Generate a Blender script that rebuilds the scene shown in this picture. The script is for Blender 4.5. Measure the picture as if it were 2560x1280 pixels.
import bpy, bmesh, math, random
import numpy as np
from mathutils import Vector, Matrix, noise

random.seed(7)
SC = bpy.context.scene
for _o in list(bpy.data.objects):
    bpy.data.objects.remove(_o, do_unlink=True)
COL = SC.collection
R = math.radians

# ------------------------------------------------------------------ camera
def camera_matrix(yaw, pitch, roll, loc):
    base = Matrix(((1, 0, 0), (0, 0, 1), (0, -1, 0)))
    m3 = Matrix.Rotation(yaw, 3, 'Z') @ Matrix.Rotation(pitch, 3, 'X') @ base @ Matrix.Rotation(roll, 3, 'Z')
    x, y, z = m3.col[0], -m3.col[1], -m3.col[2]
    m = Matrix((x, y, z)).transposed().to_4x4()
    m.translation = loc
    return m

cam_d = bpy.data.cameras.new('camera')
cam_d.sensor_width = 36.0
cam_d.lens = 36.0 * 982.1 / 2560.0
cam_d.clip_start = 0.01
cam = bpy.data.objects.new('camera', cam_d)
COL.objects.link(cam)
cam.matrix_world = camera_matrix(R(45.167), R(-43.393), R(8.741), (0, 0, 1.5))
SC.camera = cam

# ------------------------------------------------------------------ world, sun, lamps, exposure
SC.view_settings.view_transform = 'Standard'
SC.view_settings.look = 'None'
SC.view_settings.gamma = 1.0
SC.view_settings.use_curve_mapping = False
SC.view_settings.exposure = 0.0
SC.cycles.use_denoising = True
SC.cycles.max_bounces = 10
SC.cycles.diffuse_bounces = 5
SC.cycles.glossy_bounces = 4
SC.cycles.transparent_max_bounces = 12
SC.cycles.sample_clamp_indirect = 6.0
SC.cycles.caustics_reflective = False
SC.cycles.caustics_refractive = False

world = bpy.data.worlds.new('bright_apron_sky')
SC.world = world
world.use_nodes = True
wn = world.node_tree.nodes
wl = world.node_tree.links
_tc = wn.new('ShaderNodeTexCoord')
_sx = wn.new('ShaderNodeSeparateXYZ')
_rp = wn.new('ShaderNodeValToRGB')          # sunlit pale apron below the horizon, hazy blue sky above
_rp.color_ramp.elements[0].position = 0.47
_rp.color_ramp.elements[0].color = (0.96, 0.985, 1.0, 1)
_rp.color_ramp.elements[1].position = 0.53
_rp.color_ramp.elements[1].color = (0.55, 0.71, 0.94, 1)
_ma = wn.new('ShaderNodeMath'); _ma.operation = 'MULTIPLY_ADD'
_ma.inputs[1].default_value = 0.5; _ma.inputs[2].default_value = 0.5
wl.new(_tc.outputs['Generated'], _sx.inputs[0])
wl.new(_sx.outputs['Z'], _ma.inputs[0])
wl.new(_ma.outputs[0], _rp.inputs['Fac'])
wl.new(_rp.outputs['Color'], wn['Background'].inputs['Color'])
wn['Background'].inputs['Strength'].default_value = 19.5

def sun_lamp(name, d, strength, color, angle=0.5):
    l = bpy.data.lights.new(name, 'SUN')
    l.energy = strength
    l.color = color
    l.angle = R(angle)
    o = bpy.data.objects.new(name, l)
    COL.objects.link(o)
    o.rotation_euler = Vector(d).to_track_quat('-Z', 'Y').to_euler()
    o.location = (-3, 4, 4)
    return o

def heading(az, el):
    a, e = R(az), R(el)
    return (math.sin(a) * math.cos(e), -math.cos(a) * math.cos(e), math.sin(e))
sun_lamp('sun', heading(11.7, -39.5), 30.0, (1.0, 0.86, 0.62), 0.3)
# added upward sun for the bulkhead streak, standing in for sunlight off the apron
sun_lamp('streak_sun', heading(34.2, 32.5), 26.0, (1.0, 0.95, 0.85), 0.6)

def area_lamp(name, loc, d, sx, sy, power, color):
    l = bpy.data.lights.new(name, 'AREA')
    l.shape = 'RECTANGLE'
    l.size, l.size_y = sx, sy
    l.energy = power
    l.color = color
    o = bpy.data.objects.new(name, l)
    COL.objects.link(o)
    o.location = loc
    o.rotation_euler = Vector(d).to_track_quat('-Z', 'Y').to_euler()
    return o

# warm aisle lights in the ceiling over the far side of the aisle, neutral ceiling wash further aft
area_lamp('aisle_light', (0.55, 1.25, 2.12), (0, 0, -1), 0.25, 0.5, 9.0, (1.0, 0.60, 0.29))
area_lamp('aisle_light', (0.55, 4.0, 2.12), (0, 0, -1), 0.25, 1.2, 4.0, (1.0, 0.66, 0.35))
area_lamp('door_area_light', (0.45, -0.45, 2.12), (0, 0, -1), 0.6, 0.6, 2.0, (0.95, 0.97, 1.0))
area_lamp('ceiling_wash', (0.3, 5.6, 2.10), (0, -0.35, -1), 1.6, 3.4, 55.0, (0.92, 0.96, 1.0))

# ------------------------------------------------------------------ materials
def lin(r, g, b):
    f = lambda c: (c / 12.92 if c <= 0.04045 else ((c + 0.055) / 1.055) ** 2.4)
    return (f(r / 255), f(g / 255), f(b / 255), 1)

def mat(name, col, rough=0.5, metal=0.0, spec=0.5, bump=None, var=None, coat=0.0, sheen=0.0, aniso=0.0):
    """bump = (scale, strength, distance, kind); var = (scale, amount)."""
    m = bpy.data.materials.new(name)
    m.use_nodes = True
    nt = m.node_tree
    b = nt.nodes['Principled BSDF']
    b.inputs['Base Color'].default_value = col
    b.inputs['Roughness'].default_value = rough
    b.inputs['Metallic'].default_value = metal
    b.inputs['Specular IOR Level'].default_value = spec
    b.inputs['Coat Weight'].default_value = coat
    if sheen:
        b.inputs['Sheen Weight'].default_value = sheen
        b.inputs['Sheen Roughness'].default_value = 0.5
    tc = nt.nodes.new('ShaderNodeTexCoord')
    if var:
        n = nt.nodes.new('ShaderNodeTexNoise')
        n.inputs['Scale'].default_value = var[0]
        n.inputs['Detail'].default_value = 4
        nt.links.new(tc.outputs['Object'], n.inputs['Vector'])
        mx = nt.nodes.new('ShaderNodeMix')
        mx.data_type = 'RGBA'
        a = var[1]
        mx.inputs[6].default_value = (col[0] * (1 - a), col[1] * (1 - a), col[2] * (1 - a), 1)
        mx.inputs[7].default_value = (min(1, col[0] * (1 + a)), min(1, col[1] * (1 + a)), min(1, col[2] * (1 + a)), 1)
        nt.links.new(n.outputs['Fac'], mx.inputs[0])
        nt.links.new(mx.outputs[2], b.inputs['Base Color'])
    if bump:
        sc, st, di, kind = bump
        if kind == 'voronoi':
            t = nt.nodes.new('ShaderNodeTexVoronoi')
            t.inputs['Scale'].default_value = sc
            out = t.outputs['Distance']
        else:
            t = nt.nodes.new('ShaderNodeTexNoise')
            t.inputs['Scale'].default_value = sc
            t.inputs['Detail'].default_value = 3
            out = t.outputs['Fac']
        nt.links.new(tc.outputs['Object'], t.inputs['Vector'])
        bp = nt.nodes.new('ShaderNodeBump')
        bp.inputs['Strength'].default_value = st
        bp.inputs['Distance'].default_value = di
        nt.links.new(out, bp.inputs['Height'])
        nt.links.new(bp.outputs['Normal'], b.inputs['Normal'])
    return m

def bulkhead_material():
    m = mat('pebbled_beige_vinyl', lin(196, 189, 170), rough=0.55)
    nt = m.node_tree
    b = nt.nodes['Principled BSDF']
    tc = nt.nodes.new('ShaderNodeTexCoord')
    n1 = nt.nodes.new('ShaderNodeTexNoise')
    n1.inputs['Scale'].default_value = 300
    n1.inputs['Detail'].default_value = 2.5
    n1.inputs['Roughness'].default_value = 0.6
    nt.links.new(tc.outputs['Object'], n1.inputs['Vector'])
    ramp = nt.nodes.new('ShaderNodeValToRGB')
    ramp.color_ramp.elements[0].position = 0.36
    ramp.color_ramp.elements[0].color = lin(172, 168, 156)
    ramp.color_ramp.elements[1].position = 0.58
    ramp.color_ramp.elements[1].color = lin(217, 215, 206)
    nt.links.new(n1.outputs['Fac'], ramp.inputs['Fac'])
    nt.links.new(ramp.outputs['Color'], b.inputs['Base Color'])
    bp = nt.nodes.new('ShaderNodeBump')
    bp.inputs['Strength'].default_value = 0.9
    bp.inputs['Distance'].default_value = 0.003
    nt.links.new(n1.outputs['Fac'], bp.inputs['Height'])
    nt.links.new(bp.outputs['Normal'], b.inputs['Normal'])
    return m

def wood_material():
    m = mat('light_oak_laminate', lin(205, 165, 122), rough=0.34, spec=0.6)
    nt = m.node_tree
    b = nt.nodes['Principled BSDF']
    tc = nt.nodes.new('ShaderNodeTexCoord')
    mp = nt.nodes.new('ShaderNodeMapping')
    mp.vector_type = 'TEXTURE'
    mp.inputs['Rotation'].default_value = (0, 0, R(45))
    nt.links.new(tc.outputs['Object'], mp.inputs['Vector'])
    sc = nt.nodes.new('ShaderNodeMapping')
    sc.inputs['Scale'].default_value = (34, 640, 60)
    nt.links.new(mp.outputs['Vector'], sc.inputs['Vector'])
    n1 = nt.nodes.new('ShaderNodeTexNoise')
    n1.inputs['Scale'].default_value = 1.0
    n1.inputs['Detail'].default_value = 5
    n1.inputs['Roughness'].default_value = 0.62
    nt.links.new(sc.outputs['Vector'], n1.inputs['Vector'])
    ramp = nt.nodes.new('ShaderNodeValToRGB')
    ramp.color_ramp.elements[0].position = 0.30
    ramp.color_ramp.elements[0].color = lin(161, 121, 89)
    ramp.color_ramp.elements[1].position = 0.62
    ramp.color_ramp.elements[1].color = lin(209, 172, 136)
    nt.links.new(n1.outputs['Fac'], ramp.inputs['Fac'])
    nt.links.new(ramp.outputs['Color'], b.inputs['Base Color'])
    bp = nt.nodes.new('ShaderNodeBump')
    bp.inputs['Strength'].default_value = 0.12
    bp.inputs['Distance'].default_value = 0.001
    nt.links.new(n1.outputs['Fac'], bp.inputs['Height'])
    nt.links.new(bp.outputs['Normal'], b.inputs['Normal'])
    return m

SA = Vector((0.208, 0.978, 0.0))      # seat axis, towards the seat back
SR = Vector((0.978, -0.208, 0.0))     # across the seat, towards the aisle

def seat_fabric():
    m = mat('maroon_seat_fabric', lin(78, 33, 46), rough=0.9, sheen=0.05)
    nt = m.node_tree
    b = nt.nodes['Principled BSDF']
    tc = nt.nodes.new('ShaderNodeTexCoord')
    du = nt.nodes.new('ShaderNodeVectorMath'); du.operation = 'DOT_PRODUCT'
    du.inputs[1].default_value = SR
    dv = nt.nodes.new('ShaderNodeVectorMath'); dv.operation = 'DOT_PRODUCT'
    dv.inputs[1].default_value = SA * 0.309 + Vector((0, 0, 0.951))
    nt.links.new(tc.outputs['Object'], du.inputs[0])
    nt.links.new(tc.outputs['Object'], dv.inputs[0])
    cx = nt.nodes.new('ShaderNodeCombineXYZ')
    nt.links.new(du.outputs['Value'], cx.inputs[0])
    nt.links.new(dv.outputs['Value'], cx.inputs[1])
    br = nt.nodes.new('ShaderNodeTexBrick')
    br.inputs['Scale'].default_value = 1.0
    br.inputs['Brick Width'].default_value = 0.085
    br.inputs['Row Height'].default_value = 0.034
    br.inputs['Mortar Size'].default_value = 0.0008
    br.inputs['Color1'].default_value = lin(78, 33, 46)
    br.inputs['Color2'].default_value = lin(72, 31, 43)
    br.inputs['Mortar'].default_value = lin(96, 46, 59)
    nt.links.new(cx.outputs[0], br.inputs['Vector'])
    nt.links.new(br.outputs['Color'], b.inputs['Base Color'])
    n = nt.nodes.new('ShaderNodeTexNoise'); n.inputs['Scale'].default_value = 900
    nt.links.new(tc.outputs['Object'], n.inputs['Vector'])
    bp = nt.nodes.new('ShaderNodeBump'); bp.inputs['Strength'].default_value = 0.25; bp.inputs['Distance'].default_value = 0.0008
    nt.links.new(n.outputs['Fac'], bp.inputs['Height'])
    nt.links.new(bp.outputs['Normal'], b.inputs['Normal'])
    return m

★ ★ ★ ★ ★

EXERCISE DESCRIPTION:
Reproduce exactly, please, only the lines from the start of the data above to the line that contains "SC.cycles.caustics_refractive = False", with both ends kept.

TASK OUTPUT:
Generate a Blender script that rebuilds the scene shown in this picture. The script is for Blender 4.5. Measure the picture as if it were 2560x1280 pixels.
import bpy, bmesh, math, random
import numpy as np
from mathutils import Vector, Matrix, noise

random.seed(7)
SC = bpy.context.scene
for _o in list(bpy.data.objects):
    bpy.data.objects.remove(_o, do_unlink=True)
COL = SC.collection
R = math.radians

# ------------------------------------------------------------------ camera
def camera_matrix(yaw, pitch, roll, loc):
    base = Matrix(((1, 0, 0), (0, 0, 1), (0, -1, 0)))
    m3 = Matrix.Rotation(yaw, 3, 'Z') @ Matrix.Rotation(pitch, 3, 'X') @ base @ Matrix.Rotation(roll, 3, 'Z')
    x, y, z = m3.col[0], -m3.col[1], -m3.col[2]
    m = Matrix((x, y, z)).transposed().to_4x4()
    m.translation = loc
    return m

cam_d = bpy.data.cameras.new('camera')
cam_d.sensor_width = 36.0
cam_d.lens = 36.0 * 982.1 / 2560.0
cam_d.clip_start = 0.01
cam = bpy.data.objects.new('camera', cam_d)
COL.objects.link(cam)
cam.matrix_world = camera_matrix(R(45.167), R(-43.393), R(8.741), (0, 0, 1.5))
SC.camera = cam

# ------------------------------------------------------------------ world, sun, lamps, exposure
SC.view_settings.view_transform = 'Standard'
SC.view_settings.look = 'None'
SC.view_settings.gamma = 1.0
SC.view_settings.use_curve_mapping = False
SC.view_settings.exposure = 0.0
SC.cycles.use_denoising = True
SC.cycles.max_bounces = 10
SC.cycles.diffuse_bounces = 5
SC.cycles.glossy_bounces = 4
SC.cycles.transparent_max_bounces = 12
SC.cycles.sample_clamp_indirect = 6.0
SC.cycles.caustics_reflective = False
SC.cycles.caustics_refractive = False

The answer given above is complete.